12. June 2007

Value Cascades in PR

A weekend conversation about social media and the value PR brings to the table got me thinking about our industry’s value cascade — how we transmit value to clients and employers under the best scenarios, vs some less-than-best variants. Here’s what I think it looks like on the consulting side:

Ideally, we deliver expertise, which drives the formation of custom strategies. These strategies, combined with access, deliver results and value.

If we lack any one of the three legs of the proverbial stool, we can still make things work, albeit with different approaches.

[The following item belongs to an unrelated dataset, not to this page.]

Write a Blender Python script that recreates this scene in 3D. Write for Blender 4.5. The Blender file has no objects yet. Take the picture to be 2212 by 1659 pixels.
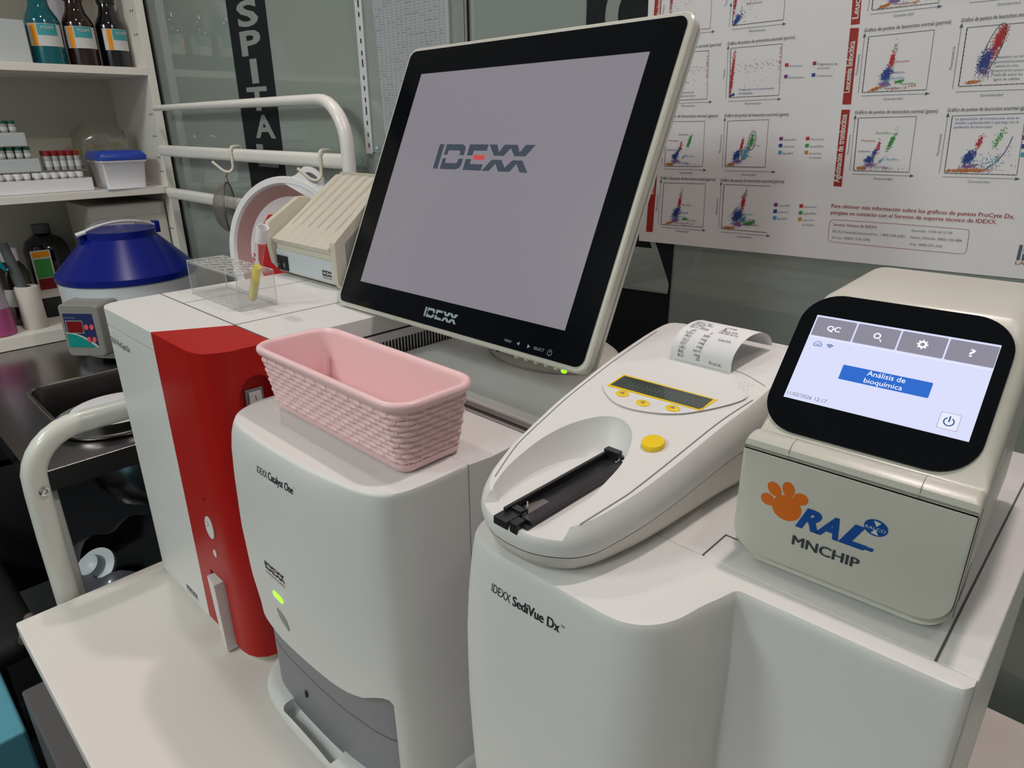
import bpy, bmesh, math, random
from mathutils import Vector, Matrix
random.seed(7)
S = bpy.context.scene
COL = S.collection
W, H = 2212, 1659
LIFT = 0.78          # height of the table top above the floor; everything below is written with the table top at z = 0
# ------------------------------------------------------------------ camera
FPX = 1458.5
CAM = Vector((0.81598, -0.24916, 0.63715))
YAW, PITCH, ROLL = -0.766, 0.372, 0.0064
f0 = Vector((math.sin(YAW) * math.cos(PITCH), math.cos(YAW) * math.cos(PITCH), -math.sin(PITCH)))
r0 = Vector((math.cos(YAW), -math.sin(YAW), 0)); d0 = f0.cross(r0)
RT = r0 * math.cos(ROLL) + d0 * math.sin(ROLL); DN = d0 * math.cos(ROLL) - r0 * math.sin(ROLL)
cam_d = bpy.data.cameras.new('camera'); cam = bpy.data.objects.new('camera', cam_d); COL.objects.link(cam)
cam_d.sensor_fit = 'HORIZONTAL'; cam_d.sensor_width = 36; cam_d.lens = 36 * FPX / W; cam_d.clip_start = 0.01
cam.matrix_world = Matrix(((RT.x, -DN.x, -f0.x, CAM.x), (RT.y, -DN.y, -f0.y, CAM.y), (RT.z, -DN.z, -f0.z, CAM.z), (0, 0, 0, 1)))
S.camera = cam
# ------------------------------------------------------------------ world, exposure, lamps of the room, added fill lamps
wd = bpy.data.worlds.new('world'); S.world = wd; wd.use_nodes = True
wd.node_tree.nodes['Background'].inputs[0].default_value = (0.80, 0.90, 0.88, 1)
wd.node_tree.nodes['Background'].inputs[1].default_value = 0.05
S.view_settings.view_transform = 'Standard'; S.view_settings.look = 'None'
S.view_settings.exposure = 0.14; S.view_settings.gamma = 1.0; S.view_settings.use_curve_mapping = False
# position, watts, colour, radius, what the lamp is near
LAMPS = [((0.66, 0.46, 1.72), 7.0, (1.0, 0.845, 0.81), 0.035, 'recessed round ceiling lamp above the urine strip reader'),
         ((1.10, 0.25, 1.72), 1.2, (1.0, 0.86, 0.82), 0.035, 'recessed round ceiling lamp above the right end of the table'),
         ((-0.62, 0.12, 1.72), 4.5, (1.0, 0.87, 0.83), 0.035, 'recessed round ceiling lamp above the sink'),
         ((-0.60, -1.55, 1.72), 12.5, (0.82, 1.0, 0.94), 0.25, 'wide round fill lamp added behind the viewer on the left'),  # unseen lamp, added as cool fill on the analyser fronts
         ((0.45, -2.00, 1.72), 7.0, (0.82, 1.0, 0.94), 0.25, 'wide round fill lamp added behind the viewer near the far wall')]  # unseen lamp, added to brighten the poster and glass wall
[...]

  • Got expertise and access but lack strategy? Your media channels will tell you what they want and strategy becomes a recursive exercise.
  • Got strategy and access but no expertise? Congratulations - you’re an account coordinator at a typical agency. You likely have a framework of people (they’re the ones who gave you the strategy) who can support you with advise and counsel.
  • Expertise and strategy but no access? That’s the easiest nut to crack of all, because a good pitch (good in the sense that it serves both your client/employer AND the reporter/blogger/whatever) requires less access than we generally like to admit.

When we lack two of the three elements (or maybe all three - shhh!), we start selling buzzwords and new-and-improveds, hoping the novelty will overshadow the lack of measurable, repeatable impact on the business. (See: “Let’s start a blog!”) That might be a good way to muddle through some situations in the short term, but getting repeatable, long-term results that way is nearly impossible.